- _SHORT EXERCISE_
Lines containing the string "from" are to be counted; report only how many there are.
--- Begin ---
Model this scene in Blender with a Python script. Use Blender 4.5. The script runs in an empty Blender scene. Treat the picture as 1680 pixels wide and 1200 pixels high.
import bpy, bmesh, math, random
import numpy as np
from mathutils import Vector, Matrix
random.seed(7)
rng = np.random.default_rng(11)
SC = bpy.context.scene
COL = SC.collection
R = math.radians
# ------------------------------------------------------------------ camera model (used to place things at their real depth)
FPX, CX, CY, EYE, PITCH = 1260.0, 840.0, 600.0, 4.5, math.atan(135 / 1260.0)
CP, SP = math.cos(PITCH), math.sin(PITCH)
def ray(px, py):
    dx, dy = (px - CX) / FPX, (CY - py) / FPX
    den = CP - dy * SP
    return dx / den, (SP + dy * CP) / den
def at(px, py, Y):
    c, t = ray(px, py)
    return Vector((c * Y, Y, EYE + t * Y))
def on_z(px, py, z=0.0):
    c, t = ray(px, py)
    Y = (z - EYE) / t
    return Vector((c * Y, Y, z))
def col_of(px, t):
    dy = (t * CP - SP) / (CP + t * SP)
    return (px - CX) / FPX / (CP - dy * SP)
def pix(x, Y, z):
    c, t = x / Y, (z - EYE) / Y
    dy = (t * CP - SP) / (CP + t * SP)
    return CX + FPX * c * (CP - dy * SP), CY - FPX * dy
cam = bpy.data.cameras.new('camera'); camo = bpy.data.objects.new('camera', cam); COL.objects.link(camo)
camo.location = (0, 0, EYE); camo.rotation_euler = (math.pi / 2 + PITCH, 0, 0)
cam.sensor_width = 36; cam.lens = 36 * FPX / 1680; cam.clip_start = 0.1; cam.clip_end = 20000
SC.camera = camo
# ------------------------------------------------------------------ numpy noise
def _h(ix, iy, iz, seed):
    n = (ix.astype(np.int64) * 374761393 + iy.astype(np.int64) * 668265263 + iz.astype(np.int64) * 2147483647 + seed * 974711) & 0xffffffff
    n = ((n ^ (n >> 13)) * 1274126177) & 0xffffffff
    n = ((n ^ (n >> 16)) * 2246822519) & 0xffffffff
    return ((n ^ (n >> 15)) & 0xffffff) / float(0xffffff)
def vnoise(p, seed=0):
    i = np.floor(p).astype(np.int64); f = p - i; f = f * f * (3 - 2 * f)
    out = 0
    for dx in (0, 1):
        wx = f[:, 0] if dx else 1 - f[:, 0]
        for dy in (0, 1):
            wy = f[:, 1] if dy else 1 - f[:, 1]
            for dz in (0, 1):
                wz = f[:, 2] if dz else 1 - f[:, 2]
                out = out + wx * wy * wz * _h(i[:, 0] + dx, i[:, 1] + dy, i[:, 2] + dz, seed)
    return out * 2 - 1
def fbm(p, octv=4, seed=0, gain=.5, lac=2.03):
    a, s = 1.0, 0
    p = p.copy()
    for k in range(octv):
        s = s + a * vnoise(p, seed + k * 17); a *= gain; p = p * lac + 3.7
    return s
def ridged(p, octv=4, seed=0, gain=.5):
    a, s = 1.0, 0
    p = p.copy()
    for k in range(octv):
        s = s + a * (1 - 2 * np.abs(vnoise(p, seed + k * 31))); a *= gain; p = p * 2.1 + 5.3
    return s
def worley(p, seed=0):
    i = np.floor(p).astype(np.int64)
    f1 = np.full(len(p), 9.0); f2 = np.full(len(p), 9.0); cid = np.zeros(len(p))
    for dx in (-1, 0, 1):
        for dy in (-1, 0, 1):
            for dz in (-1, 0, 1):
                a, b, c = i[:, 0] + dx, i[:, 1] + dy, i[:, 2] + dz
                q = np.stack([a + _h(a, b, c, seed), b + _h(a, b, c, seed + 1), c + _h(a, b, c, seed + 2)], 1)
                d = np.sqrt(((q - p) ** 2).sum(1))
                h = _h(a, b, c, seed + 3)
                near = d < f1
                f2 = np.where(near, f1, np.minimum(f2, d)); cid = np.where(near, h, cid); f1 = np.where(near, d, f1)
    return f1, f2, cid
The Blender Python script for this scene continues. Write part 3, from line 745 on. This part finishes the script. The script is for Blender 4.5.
--- End ---
- _WRITTEN ANSWER_
2